TonyWilliams
Well-known member
dgpcolorado said:If the average air density is, say, 25% lower than sea level, how much does that skew the speed/range numbers?
Most of the range impact with respect to speed is pushing air. Rolling resistance is mostly linear, therefore the impact from density altitude will be significant.
How significant? I don't know in a tangible way. The problem for a test is that I can easily find a flat piece of ground to tell you the energy needed at sea level, but where in the world will I find that at 10,000 feet? An airport, maybe, but a runway is only one or two miles long, and even they aren't normally level in the mountains.
The best we could do is calculate a guess. Here's how I might suggest that. Hopefully, we'll find a nice level spot on a really hot day somewhere that somebody will gathering some solid data (we need the average miles/kWh).

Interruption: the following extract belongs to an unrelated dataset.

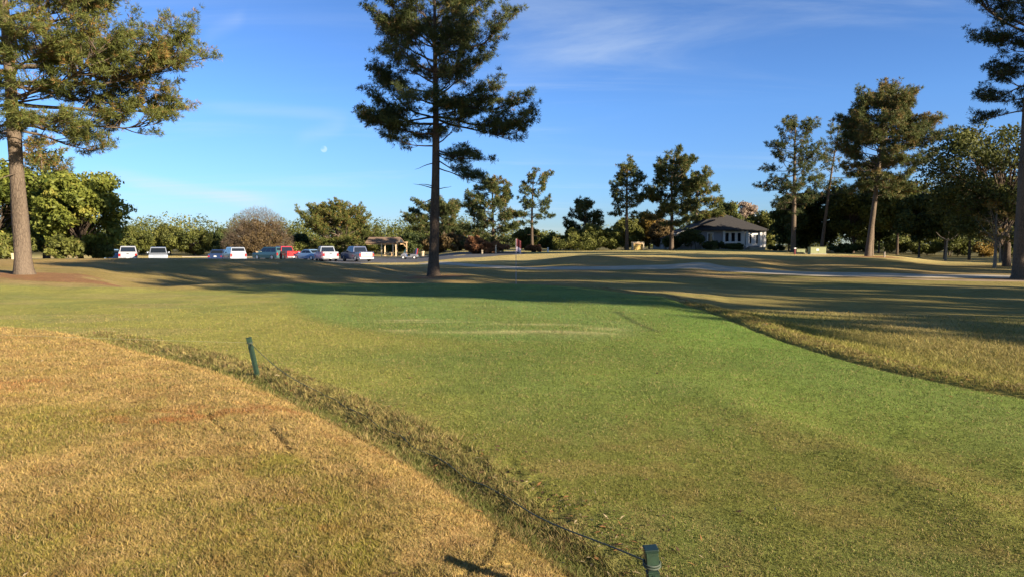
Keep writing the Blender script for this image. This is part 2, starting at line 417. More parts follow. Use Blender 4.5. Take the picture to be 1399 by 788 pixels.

That would have to be repeatable, both directions, with all the other variables to "standard" (tires, weight, wind calm; just a hot day at high elevation).

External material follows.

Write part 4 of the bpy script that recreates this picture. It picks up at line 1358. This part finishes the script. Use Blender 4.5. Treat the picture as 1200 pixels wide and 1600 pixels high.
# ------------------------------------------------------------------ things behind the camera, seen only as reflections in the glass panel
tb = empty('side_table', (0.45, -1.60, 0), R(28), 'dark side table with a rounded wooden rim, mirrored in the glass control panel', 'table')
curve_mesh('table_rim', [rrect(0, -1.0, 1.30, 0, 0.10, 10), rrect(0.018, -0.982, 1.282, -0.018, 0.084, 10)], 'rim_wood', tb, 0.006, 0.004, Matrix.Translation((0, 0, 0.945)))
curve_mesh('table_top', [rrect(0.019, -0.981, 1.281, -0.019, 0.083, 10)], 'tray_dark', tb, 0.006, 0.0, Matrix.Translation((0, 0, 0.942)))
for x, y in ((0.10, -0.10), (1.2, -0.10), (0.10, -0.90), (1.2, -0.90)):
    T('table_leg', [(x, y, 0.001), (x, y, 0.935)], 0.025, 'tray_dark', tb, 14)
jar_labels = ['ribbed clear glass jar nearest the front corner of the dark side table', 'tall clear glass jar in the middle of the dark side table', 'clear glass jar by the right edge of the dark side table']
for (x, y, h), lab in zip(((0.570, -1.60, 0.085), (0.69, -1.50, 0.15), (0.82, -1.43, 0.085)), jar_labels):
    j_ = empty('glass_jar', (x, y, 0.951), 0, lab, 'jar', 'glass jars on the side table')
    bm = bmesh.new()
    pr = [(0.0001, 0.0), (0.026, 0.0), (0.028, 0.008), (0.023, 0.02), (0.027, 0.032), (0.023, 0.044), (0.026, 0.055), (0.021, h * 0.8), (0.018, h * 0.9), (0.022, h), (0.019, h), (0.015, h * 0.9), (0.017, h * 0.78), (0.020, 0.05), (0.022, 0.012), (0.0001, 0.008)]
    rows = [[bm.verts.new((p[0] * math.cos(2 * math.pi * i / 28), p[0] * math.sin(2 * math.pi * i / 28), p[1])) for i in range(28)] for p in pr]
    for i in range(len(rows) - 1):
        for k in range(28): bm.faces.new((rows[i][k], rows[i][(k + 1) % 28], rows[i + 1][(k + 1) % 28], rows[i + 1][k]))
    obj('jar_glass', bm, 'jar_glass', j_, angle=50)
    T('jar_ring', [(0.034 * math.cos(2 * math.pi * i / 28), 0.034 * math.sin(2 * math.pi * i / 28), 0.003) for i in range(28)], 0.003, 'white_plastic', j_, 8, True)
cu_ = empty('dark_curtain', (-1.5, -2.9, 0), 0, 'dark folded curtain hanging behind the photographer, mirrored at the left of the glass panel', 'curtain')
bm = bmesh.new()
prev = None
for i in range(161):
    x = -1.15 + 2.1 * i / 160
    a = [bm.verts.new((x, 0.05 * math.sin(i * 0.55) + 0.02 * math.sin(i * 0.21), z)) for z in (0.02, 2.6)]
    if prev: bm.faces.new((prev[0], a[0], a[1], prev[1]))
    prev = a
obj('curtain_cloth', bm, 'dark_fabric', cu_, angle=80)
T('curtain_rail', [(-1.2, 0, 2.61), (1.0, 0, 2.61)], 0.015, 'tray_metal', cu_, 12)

The best place that I've thought of to do that is the Bonneville Salt Flats area, with 4000 feet elevation and over 100 degree days in the summer. Driving the car at 60mph is a great benchmark, and we expect a value significantly greater than 3.9 m/kWh. Please note that ANY elevation change will skew the data, and that is the reason for bi-directional runs, and runs near water features... water tends to be level !

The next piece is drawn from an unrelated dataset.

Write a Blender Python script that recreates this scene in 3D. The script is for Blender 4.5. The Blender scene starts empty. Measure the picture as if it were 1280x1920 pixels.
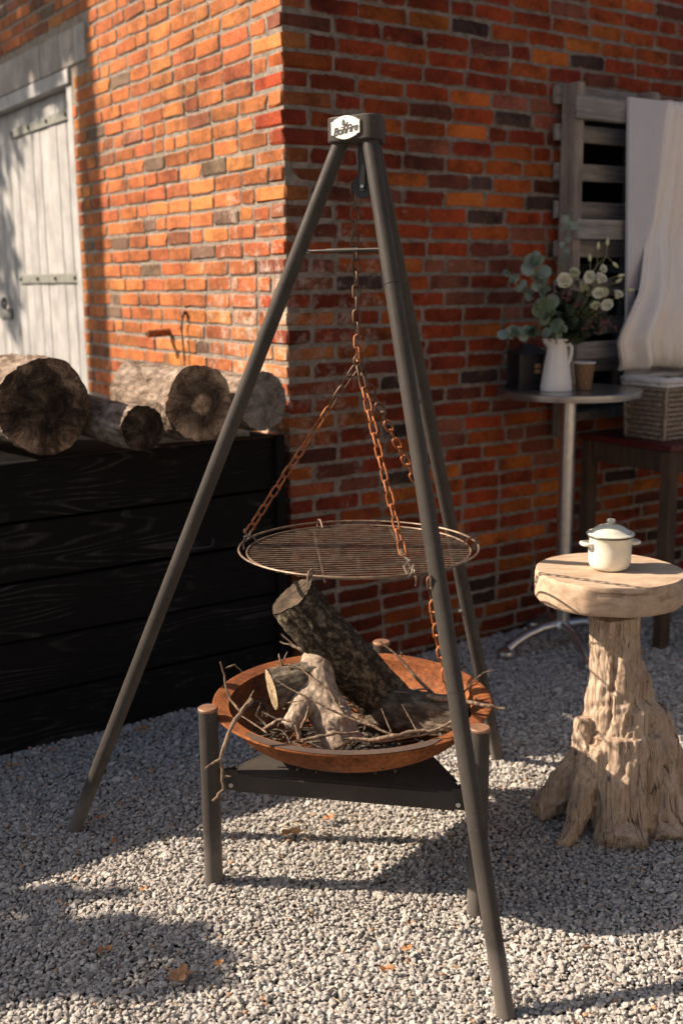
import bpy, math, random
import numpy as np
from mathutils import Vector, Matrix, noise

random.seed(7)
scene = bpy.context.scene
COL = scene.collection

# ------------------------------------------------------------------ camera
F_PX, PITCH, ROLL, EYE = 2063.06, 0.206029, 0.009715, 1.5
_cp, _sp, _c, _s = math.cos(PITCH), math.sin(PITCH), math.cos(ROLL), math.sin(ROLL)
CFWD = Vector((0, _cp, -_sp))
_r, _d = Vector((1, 0, 0)), Vector((0, -_sp, -_cp))
CR, CD = _c*_r + _s*_d, -_s*_r + _c*_d
cam_data = bpy.data.cameras.new('camera')
cam = bpy.data.objects.new('camera', cam_data)
COL.objects.link(cam)
cam.matrix_world = Matrix(((CR.x, -CD.x, -CFWD.x, 0), (CR.y, -CD.y, -CFWD.y, 0), (CR.z, -CD.z, -CFWD.z, EYE), (0, 0, 0, 1)))
cam_data.sensor_fit = 'VERTICAL'
cam_data.sensor_height = 36.0
cam_data.lens = F_PX/1920*36
cam_data.clip_start, cam_data.clip_end = 0.05, 500
cam_data.dof.use_dof = True
cam_data.dof.focus_distance = 2.62
cam_data.dof.aperture_fstop = 2.8
scene.camera = cam

# ------------------------------------------------------------------ sky, sun, exposure
SUN_EL, SUN_AZ = math.radians(35.5), math.radians(-3.2)      # the light travels along +x, turned by SUN_AZ
SUN_TO = Vector((-math.cos(SUN_EL)*math.cos(SUN_AZ), -math.cos(SUN_EL)*math.sin(SUN_AZ), math.sin(SUN_EL)))
world = bpy.data.worlds.new('World'); scene.world = world; world.use_nodes = True
wn = world.node_tree.nodes; wl = world.node_tree.links
sky = wn.new('ShaderNodeTexSky'); sky.sky_type = 'NISHITA'; sky.sun_disc = False
sky.sun_elevation = SUN_EL; sky.sun_rotation = math.atan2(SUN_TO.x, SUN_TO.y)
sky.air_density = 1.0; sky.dust_density = 3.0; sky.ozone_density = 1.0
wl.new(sky.outputs[0], wn['Background'].inputs[0]); wn['Background'].inputs[1].default_value = 0.050
sun_data = bpy.data.lights.new('sun', 'SUN'); sun = bpy.data.objects.new('sun', sun_data); COL.objects.link(sun)
sun_data.energy = 5.0; sun_data.angle = math.radians(0.53); sun_data.color = (1.0, 0.79, 0.60)
sun.rotation_euler = (-SUN_TO).to_track_quat('-Z', 'Y').to_euler(); sun.location = SUN_TO*20
vs = scene.view_settings
vs.view_transform = 'Standard'; vs.look = 'None'; vs.exposure = 1.08; vs.gamma = 1.0; vs.use_curve_mapping = False

# ------------------------------------------------------------------ places
COURSE = 0.0625
ZK0 = 37.435*COURSE                                    # height of brick course line 0
CX, CY = -0.1863, 3.9624                               # the corner of the brick building
U = Vector((0.8267, 0.5626, 0)); NR = Vector((0.5626, -0.8267, 0))    # right wall: along, outward
V = Vector((-0.5626, 0.8267, 0)); NL = Vector((-0.8267, -0.5626, 0))  # left wall: along, outward
CORNER = Vector((CX, CY, 0))

def ray(px, py): return (px-640)/F_PX*CR + (py-960)/F_PX*CD + CFWD
def at(px, py, Y):                                     # the point at depth Y seen there
    v = ray(px, py); p = v*(Y/v.y); p.z += EYE; return p
def ground_at(px, py, h=0.0):
    v = ray(px, py); p = v*((h-EYE)/v.z); p.z += EYE; return p
def on_plane(px, py, off, n, d):                       # s along the wall and height, off metres in front
    v = ray(px, py); o = Vector((0, 0, EYE)); q = CORNER + n*off
    p = o + v*((q-o).dot(n)/v.dot(n)); return (p-CORNER).dot(d), p.z
def onR(px, py, off=0.0): return on_plane(px, py, off, NR, U)
def onL(px, py, off=0.0): return on_plane(px, py, off, NL, V)
def WR(s, o, z): return CORNER + U*s + NR*o + Vector((0, 0, z))
def WL(s, o, z): return CORNER + V*s + NL*o + Vector((0, 0, z))
def project(p):
    q = Vector((p[0], p[1], p[2]-EYE)); w = q.dot(CFWD)
    return 640+F_PX*q.dot(CR)/w, 960+F_PX*q.dot(CD)/w, w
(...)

If the air is 25% less dense, and rolling resistance stays the same from sea level, then I would expect a 15% increase in performance.
If an airplane will travel 60mph at sea level with an indicated air density of 60mph, then it will travel 70mph at 10,000 feet elevation.
So, my rule of thumb is a 15% increase in range per 10,000 feet density altitude. For your trip, you will be significantly above 10,000 feet elevation, AND above standard temperature of 15C minus 2C per 1,000 feet elevation, or -5C. Your temperature is likely to be significantly above -5C in summer, therefore your density altitude (and range adjustment) even higher.